Economists hope this new phase, building on efforts from September, will boost investor and household confidence after prolonged deflation linked to the property crisis.

With China’s third-quarter growth falling below the 5% target, recent tax demands have caused concern and even “fear” among wealthy individuals in cities like Beijing, Shanghai, and Shenzhen, according to a local tax advisor.

One China-based tax partner said: “Some of them simply didn’t really know what to declare when they were asked to conduct self-inspections. Many also didn’t realize before . . . [that] their overseas personal gains would be subjected to taxes in China.”

FT reports that companies completing self-inspections have been instructed to submit stamped confirmations and keep records for potential review, according to a city notice seen by the Financial Times. Authorities are also asking individuals to pay back-taxes on overseas investments, sometimes citing a rarely used 2019 law.

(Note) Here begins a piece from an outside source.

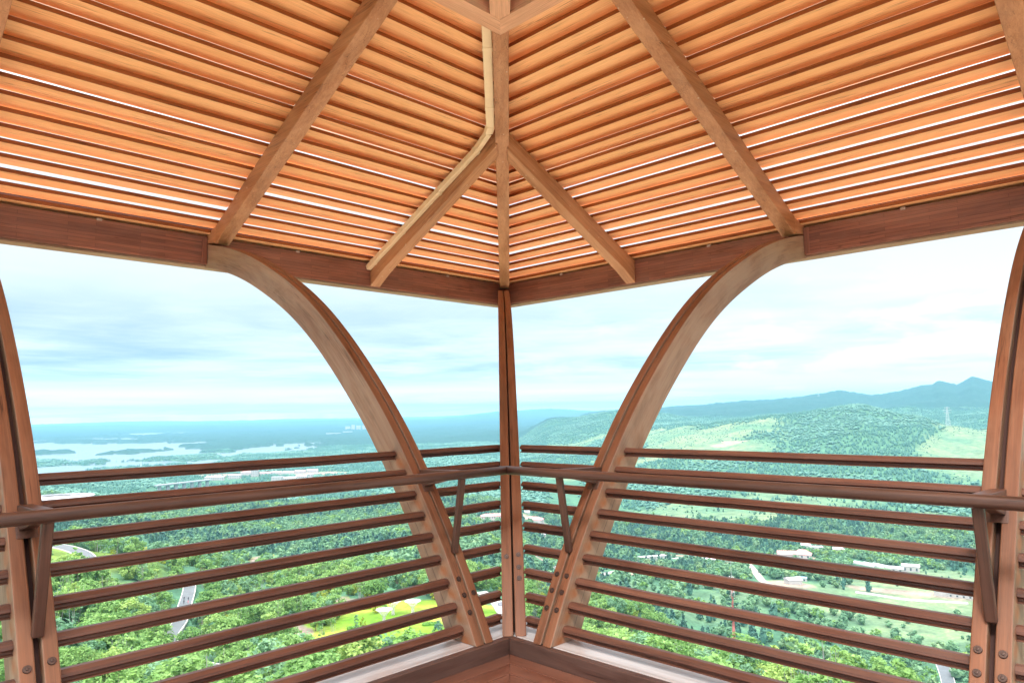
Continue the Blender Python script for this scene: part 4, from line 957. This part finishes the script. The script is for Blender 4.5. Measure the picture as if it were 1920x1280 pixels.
# people on the hill road
def person(px, py, label, top, hgt=1.7, stride=.25, rz=0.0):
    p = at(px, py, .4); mb = MB(); k = hgt/1.7
    bm = bmesh.new(); J = {}
    pts = dict(pel=(0, 0, .93, .13), chest=(0, 0, 1.28, .16), neck=(0, 0, 1.45, .06), head=(0, -.01, 1.60, .105), top=(0, 0, 1.68, .07), hl=(.1, 0, .88, .10), kl=(.11, -stride*.5, .48, .065), fl=(.11, -stride*.4, .06, .05), tl=(.11, -stride*.4-.12, .03, .04),
               hr=(-.1, 0, .88, .10), kr=(-.11, stride*.4, .48, .065), fr=(-.11, stride, .08, .05), tr=(-.11, stride-.1, .03, .04), sl=(.19, 0, 1.4, .06), el=(.25, .06, 1.12, .045), wl=(.24, -.08, .9, .035), sr=(-.19, 0, 1.4, .06), er=(-.25, -.04, 1.12, .045), wr=(-.24, -.12, .9, .035))
    names = list(pts); vs = [(x*k, y*k, z*k) for x, y, z, r in pts.values()]
    ed = [('pel', 'chest'), ('chest', 'neck'), ('neck', 'head'), ('head', 'top'), ('pel', 'hl'), ('hl', 'kl'), ('kl', 'fl'), ('fl', 'tl'), ('pel', 'hr'), ('hr', 'kr'), ('kr', 'fr'), ('fr', 'tr'), ('chest', 'sl'), ('sl', 'el'), ('el', 'wl'), ('chest', 'sr'), ('sr', 'er'), ('er', 'wr')]
    me = bpy.data.meshes.new('person'); me.from_pydata(vs, [(names.index(a), names.index(b)) for a, b in ed], []); me.materials.append(TM[top])
    o = bpy.data.objects.new('person', me); COL.objects.link(o); o.location = tuple(p); o.rotation_euler.z = view_rz(p)+rz
    sk = o.modifiers.new('skin', 'SKIN'); 
    if not me.skin_vertices: me.skin_vertices.new() if hasattr(me.skin_vertices, 'new') else None
    bm.free(); tag(o, label, 'person', 'people walking on the hill road')
    bpy.context.view_layer.update()
    bmm = bmesh.new(); bmm.from_mesh(me); sl = bmm.verts.layers.skin.verify(); bmm.verts.ensure_lookup_table()
    for i, n in enumerate(names): r = pts[n][3]*k; bmm.verts[i][sl].radius = (r, r*.85); bmm.verts[i][sl].use_root = (i == 0)
    bmm.to_mesh(me); bmm.free(); s2 = o.modifiers.new('sub', 'SUBSURF'); s2.levels = 1; s2.render_levels = 1
    return o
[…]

A lawyer noted that wealthy clients can negotiate with tax officials, allowing some flexibility in tax obligations. This revenue drive, including increased fines on the private sector, comes as local and central governments seek funds amid a three-year property downturn that has strained finances.

Government land sales fell nearly 25% in the first nine months of this year, and tax revenue dropped 5.3%, leading to a 2.2% decline in fiscal revenue to Rmb16.3tn ($2.3tn).

Gary Ng, a senior economist at Natixis, concluded: “China’s fiscal deficits have reached a tipping point. There is more urgency to find alternative revenue sources . . . and taxing the wealthy and some companies creates a less direct economic impact on most residents.”